Introduction and Summary.
William Theodore D'Arcy, a Member of the Queensland Parliament off and on from 1972 to 1974 and from 1977 to 2000 (see About Bill). He was accused of raping one student, and a series of other sexual offences during his time as a young teacher, in his twenties, in a number of Queensland primary schools. The accusation of rape by one of these students has turned out to be absurd, and most of the other charges (from about 12 persons over 4 trials), collected by police trawling over a long period, have mostly dissolved into contradictions and nothingness. In one of these, the judge had to abort the trial because none of the accusers could remember what they said in their police-assisted statements.
The trawling for accusations was made during a time of "hysteria", as one former senior policeman described it, to protect children and the normal conventions of British justice were compromised.
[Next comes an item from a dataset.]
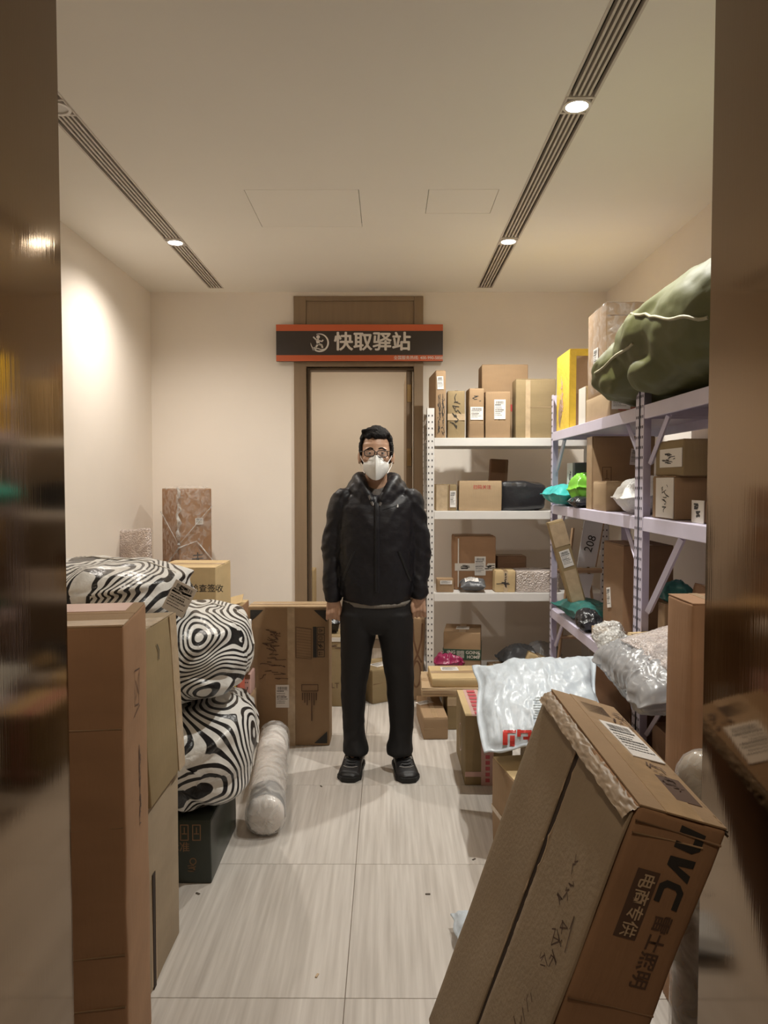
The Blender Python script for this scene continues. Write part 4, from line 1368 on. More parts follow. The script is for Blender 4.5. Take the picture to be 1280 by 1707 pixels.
# ================================================================== cartons on the long rack
T1, T2, T3, T4 = LV_R[3] + .001, LV_R[2] + .001, LV_R[1] + .001, LV_R[0] + .001
carton('tall carton bound in yellow tape high at the far end of the rack', (1.075, 1.225), (4.38, 4.70), (T1, 2.275), 'kraft', [
    ('tape', 'L', .0, .0, 1.0, 1.0, 'tape_yellow'), ('tape', 'F', .0, .0, .24, 1.0, 'tape_yellow'), ('tape', 'F', .24, .92, 1, 1.0, 'tape_yellow'), ('tape', 'F', .24, .0, 1, .44, 'kraft_dark'),
    ('scrib', 'L', .45, .5, .06, .35, 91, 0, 'tape_pink', 14, .006), ('tape', 'T', 0, 0, 1, 1, 'tape_yellow')], amp=.006, r=.012)
carton('small yellow taped packet on the top rack level', (1.085, 1.145), (4.06, 4.2), (T1, 2.02), 'kraft_yellow', [('tape', 'F', .25, 0, 1, 1, 'tape_yellow'), ('tape', 'L', 0, 0, 1, 1, 'tape_white')])
carton('low carton with printed label under the film wrapped one on the top rack level', (1.08, 1.5), (3.60, 4.04), (T1, 1.94), 'kraft_pale', [
    ('label', 'F', .12, .6, .09, .08, 0, 19), ('tape', 'F', .30, 0, .36, 1, 'tape_white'), ('scrib', 'F', .2, .25, .1, .03, 92, 0, 'ink_red', 5, .004)])
t = carton('film wrapped carton with a tree emblem high on the rack', (1.085, 1.36), (3.70, 4.03), (1.943, 2.385), 'kraft', [
    ('lines', 'F', [[(.52, .52), (.52, .80)], [(.52, .60), (.40, .72)], [(.52, .60), (.64, .72)], [(.52, .66), (.42, .80)], [(.52, .66), (.62, .80)], [(.40, .72), (.36, .70)], [(.64, .72), (.68, .70)], [(.42, .80), (.38, .82)], [(.62, .80), (.66, .82)]], .008, 'ink_brown', 'tree_emblem'),
    ('label', 'L', .5, .42, .08, .12, 0, 20), ('crease', 'F', .02, .86, .98, .86, 'kraft_dark')])
mesh_obj('clear_film', *rbox_vf(.275 + .014, .33 + .014, .442 + .01, .03, 8, .010, .003, 12), 'film', t, True)

carton('upright grey blue box with printed edge on the middle rack level', (1.125, 1.235), (4.45, 4.62), (T2, 1.615), 'poly_grey', [
    ('tape', 'L', .0, .0, .8, 1.0, 'tape_white'), ('scrib', 'L', .4, .5, .06, .2, 93, 0, 'ink', 8, .006), ('text', 'F', .6, .35, .06, 'b', 0, 'ink', .02)], top=False, name='box', cat='box')
carton('big carton with white label tag on the middle rack level', (1.075, 1.40), (3.88, 3.98), (T2, 1.735), 'kraft', [
    ('label', 'F', .68, .72, .05, .085, -.1, 21), ('lines', 'F', [[(.16, .38), (.30, .38), (.30, .58), (.16, .58), (.16, .38)], [(.2, .42), (.26, .42)], [(.23, .42), (.23, .54)]], .003, 'ink_brown', 'handling_mark'),
    ('patch', 'F', .17, .32, .22, .36, 'ink', 'printed_block'), ('tape', 'L', 0, 0, 1, 1, 'tape')], amp=.005)
carton('pale carton tucked behind the white foam pouch', (1.065, 1.21), (3.60, 3.83), (T2, 1.50), 'kraft_pale')
carton('upper carton with scrawled white label in the near bay of the rack', (1.085, 1.44), (2.72, 3.0), (1.522, 1.655), 'kraft_olive', [
    ('tape', 'L', .2, .25, .98, .78, 'tape_white'), ('scrib', 'L', .55, .5, .12, .05, 94, 0, 'ink', 9, .003)])
carton('lower carton with glossy taped label in the near bay of the rack', (1.075, 1.46), (2.77, 3.0), (T2, 1.519), 'kraft', [
    ('tape', 'L', .2, .03, .98, .98, 'tape_white'), ('scrib', 'L', .6, .5, .08, .12, 95, 0, 'ink', 9, .003)])
carton('tiny white sided box standing before the near bay cartons', (1.085, 1.17), (2.53, 2.63), (T2, 1.435), 'kraft_dark', [
    ('tape', 'L', 0, 0, 1, 1, 'tape_white'), ('scrib', 'L', .5, .3, .05, .04, 96, 0, 'ink', 5, .006), ('scrib', 'L', .5, .75, .05, .02, 97, 0, 'ink', 4, .006)], top=False)

p0 = at(968, 1003, Y=4.35); 
carton('long slim taped carton tilted against the far rack post', (p0.x - .045, p0.x + .045), (4.30, 4.37), (T3 + .012, T3 + .60), 'kraft_olive', [
    ('label', 'F', .5, .62, .06, .10, .05, 22), ('tape', 'F', .0, .75, 1, .98, 'tape_clear'), ('tape', 'F', .1, .0, .9, .5, 'tape_clear')], ry=R(-16))
carton('tall carton leaning at the back of the low rack level', (1.12, 1.36), (3.50, 3.82), (T3, 1.195), 'kraft_dark', [('label', 'L', .35, .45, .06, .10, .2, 23), ('tape', 'F', 0, 0, .25, 1, 'kraft_red')])
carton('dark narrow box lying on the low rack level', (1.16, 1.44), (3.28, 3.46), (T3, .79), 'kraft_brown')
carton('small pale carton at the front of the low rack level', (1.055, 1.15), (3.66, 3.80), (T3, .755), 'kraft_pale', [('scrib', 'L', .5, .5, .06, .02, 98, 0, 'ink_brown', 4, .003)])
carton('little carton between the bubble wrapped bundles', (1.0, 1.10), (3.215, 3.29), (T3, .775), 'kraft_yellow')
carton('carton peeping out above the silver bag', (1.0, 1.10), (2.98, 3.055), (.83, .875), 'kraft_yellow', rz=R(12))
carton('carton with red stamped print tilted in the near bay of the low level', (1.16, 1.44), (2.80, 2.97), (T3 + .03, 1.07), 'kraft_red', [
    ('scrib', 'L', .5, .6, .16, .14, 99, .3, 'ink_red', 12, .005), ('scrib', 'F', .4, .6, .2, .14, 100, .3, 'ink_red', 12, .005)], ry=R(12))
carton('square carton behind the near rack post on the low level', (1.125, 1.25), (2.985, 3.06), (T3, 1.0), 'kraft', [('label', 'F', .2, .4, .04, .06, 0, 24)])
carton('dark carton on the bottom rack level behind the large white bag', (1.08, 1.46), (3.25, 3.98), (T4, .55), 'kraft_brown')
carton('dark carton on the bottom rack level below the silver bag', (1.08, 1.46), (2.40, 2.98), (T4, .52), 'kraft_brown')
carton('tall narrow carton standing beside the right door jamb', (.81, .955), (1.95, 2.13), (0, at(1155, 1008, Y=1.95).z), 'kraft_red', [
    ('crease', 'T', .05, .4, .95, .6, 'kraft_dark')], r=.008)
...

Readers should note that Queensland in general gained a very bad reputation during this period for discarding time honoured legal conventions.
In the Queensland context, from the Fitzgerald Inquiry and other sources, it appears that many politicians had either no knowledge of, or regard for, the Separation of Powers or the Presumption of Innocence. The law and the media became compromised in the pursuit of short term political gain by factions or parties.
The rest of this website gives as much detail as possible without risk of breaking laws made for the protection of innocent people, but which in this case and others are protecting the guilty.
Finally, no one who knows Bill D'Arcy thinks he is guilty of anything — and never has. This includes his wife, his children, his friends, his fellow teachers, his fellow inmates in jail , the warders, the psychiatrists who examined him for paedophilic tendencies, or anyone else, except the few very influential extremists.